Per quel popolo una delle matrici-strutture fondamentali dell’universo era una matrice quadrata, il “quadrato magico” detto Luo Shu (Lo Shou), che scandisce il ritmo base: in qualsiasi modo si sommino i numeri nel quadrato il risultato è sempre 15, è il quadrato magico più semplice, con soltanto otto somme. È l’immagine ritmica fondamentale dell’universo sotto il profilo temporale. Da essa nasce il Cielo Posteriore. Eccolo, sia con l’indicazione dei numeri che con i cerchietti neri e bianchi:


Queste matrici si riferiscono al tempo ciclico che viviamo, ma il ritmo base della realtà, l’ordine numerico dell’eternità sottostante (da cui si ricava il Cielo Anteriore) è rappresentato da un mandala a croce: He Tu (Ho Tou). Sempre con il cinque nel mezzo: si conta 1,2,3,4 e poi si va al 5 centrale; quindi 6,7,8,9 e di nuovo al centro con il 10; il centro va sempre attraversato e poi ci si torna con un movimento sistolico-diastolico. Ecco:

Il Luo Shu rappresenta il mondo del tempo in cui viviamo e sotto di esso vi è il ritmo soggiacente dell’eternità, He Tu.

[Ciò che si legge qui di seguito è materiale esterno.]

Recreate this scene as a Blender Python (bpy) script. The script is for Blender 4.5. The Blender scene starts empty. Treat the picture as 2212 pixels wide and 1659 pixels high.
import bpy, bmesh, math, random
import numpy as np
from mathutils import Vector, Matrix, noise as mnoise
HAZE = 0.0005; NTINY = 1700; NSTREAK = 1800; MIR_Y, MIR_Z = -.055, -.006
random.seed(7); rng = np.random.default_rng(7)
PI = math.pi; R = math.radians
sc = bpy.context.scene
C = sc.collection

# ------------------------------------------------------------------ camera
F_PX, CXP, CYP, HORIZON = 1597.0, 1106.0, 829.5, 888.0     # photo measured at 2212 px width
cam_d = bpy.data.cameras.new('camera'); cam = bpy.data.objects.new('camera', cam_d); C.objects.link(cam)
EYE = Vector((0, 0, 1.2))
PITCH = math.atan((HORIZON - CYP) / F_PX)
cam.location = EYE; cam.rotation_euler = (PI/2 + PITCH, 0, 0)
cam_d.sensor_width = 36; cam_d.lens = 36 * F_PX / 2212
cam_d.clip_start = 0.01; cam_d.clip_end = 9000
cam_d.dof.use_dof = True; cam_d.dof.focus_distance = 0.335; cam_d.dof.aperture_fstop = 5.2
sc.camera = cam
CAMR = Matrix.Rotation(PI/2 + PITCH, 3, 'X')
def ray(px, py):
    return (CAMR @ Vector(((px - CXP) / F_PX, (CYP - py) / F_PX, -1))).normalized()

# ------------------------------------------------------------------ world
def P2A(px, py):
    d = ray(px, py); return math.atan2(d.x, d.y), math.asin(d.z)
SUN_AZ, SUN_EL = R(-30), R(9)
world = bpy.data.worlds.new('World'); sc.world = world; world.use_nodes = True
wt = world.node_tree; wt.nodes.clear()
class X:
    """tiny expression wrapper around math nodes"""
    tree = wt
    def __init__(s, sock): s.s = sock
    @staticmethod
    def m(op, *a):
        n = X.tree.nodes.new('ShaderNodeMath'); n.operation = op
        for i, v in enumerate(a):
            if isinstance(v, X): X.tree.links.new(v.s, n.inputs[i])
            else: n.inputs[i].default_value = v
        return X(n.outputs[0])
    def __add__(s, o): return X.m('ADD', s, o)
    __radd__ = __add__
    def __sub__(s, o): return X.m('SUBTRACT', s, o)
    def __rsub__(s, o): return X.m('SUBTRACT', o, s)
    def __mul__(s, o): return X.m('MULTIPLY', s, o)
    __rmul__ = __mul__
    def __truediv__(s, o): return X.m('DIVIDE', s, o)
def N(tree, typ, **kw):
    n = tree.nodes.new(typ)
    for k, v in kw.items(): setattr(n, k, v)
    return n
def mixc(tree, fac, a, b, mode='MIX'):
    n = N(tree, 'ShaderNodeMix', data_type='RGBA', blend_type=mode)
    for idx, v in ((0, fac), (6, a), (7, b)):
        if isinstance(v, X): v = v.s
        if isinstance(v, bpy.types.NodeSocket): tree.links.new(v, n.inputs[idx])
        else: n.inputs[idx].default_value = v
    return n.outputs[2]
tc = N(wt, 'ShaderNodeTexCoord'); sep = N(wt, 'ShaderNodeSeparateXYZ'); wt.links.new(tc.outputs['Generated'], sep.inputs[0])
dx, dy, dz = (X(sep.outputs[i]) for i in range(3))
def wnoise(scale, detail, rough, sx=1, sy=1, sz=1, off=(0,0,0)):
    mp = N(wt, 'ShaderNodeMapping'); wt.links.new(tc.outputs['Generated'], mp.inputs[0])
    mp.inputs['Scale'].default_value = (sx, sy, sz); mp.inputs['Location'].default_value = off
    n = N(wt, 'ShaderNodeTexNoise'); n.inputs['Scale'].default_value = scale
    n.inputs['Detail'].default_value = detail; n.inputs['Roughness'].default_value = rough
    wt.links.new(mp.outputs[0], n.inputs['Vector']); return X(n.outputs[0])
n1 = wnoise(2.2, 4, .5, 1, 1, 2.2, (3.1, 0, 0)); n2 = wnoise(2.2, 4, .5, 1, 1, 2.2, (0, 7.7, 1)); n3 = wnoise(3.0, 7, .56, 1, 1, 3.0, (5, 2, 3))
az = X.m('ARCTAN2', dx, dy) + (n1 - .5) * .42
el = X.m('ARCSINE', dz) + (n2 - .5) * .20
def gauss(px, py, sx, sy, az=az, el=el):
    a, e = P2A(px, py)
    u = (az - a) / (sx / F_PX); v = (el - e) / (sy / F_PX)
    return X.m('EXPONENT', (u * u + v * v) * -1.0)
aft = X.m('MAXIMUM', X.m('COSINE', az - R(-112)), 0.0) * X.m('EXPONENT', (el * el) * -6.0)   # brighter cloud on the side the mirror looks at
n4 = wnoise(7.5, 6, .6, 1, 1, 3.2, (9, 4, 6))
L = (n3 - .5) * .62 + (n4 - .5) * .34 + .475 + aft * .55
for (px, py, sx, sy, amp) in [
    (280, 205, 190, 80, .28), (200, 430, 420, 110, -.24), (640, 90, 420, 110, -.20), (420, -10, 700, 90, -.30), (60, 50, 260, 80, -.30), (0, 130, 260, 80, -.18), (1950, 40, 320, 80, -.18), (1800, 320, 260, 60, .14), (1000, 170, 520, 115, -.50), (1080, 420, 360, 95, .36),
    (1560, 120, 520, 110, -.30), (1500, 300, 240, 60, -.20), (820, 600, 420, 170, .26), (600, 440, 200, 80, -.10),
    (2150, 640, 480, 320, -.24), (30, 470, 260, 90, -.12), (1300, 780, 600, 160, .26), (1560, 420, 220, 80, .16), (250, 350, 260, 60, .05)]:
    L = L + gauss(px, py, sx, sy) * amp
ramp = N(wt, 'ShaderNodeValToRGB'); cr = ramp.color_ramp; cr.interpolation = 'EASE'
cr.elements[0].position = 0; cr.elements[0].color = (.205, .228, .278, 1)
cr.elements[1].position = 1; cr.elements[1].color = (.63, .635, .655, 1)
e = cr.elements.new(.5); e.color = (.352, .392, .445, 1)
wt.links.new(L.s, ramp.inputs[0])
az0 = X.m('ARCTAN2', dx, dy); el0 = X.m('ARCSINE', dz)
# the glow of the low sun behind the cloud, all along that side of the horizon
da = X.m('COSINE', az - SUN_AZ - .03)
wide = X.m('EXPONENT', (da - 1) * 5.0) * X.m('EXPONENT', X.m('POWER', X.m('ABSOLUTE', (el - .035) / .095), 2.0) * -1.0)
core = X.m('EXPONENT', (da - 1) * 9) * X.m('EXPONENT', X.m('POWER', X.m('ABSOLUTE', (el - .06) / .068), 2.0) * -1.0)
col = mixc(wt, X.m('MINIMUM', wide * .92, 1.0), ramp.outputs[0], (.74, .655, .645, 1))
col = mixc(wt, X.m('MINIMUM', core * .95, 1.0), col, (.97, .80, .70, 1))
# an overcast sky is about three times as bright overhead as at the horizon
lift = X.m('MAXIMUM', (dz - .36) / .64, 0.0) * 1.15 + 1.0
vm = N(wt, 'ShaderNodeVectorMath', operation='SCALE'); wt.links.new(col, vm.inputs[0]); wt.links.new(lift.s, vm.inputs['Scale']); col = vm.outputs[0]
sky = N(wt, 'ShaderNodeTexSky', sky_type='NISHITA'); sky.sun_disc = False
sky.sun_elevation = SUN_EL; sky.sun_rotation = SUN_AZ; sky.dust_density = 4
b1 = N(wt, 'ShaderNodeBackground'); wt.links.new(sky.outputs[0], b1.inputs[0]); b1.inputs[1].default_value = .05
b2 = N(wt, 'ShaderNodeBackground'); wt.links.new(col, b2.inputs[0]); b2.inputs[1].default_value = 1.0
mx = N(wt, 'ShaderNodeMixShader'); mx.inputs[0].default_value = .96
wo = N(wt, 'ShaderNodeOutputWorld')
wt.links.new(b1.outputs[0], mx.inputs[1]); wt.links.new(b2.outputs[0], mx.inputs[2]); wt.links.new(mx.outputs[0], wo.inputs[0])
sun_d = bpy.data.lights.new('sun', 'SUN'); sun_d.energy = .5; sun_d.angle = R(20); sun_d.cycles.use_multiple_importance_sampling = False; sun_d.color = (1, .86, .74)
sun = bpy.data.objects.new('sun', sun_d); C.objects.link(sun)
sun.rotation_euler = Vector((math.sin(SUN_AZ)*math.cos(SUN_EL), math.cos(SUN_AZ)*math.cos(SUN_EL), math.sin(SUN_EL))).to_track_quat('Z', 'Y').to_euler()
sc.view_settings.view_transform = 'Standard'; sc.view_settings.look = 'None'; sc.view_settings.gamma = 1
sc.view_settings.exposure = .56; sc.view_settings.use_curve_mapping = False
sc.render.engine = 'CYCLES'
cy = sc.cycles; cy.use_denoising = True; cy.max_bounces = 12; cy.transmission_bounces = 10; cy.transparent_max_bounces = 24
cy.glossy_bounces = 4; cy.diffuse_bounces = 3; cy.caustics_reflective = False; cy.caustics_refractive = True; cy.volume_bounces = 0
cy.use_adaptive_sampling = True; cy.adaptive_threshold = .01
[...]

Se è vero come sostiene Jung, e personalmente ci credo, che il numero è la più primitiva espressione dello spirito, allora bisogna anche accedere a cosa si intenda con la parola spirito, anche da punto di vista psicologico. Jung definisce “spirito” quell’aspetto portatore d’ispirazione e vivificante dell’inconscio. Entrare in contatto con l’inconscio ha un effetto vivificante ed è fonte di ispirazione. Quindi, per Jung, lo spirito, sotto il profilo psicologico, è l’aspetto dinamico dell’inconscio, come una matrice.
Un primitivo non potrebbe dire mai di aver inventato, per esempio, l’arco e le frecce; affermerebbe invece che la tecnica per costruire l’arco e le frecce gli è stata rivelata durante il sonno dal “dio dell’arco e delle frecce”: dunque un mito d’origine. Un tale soggettivarsi dello spirito, come lo intende Jung, si coglie chiaramente nella matematica. I numeri interi naturali erano per i Pitagorici principi cosmici divini, che costituivano la struttura base dell’universo.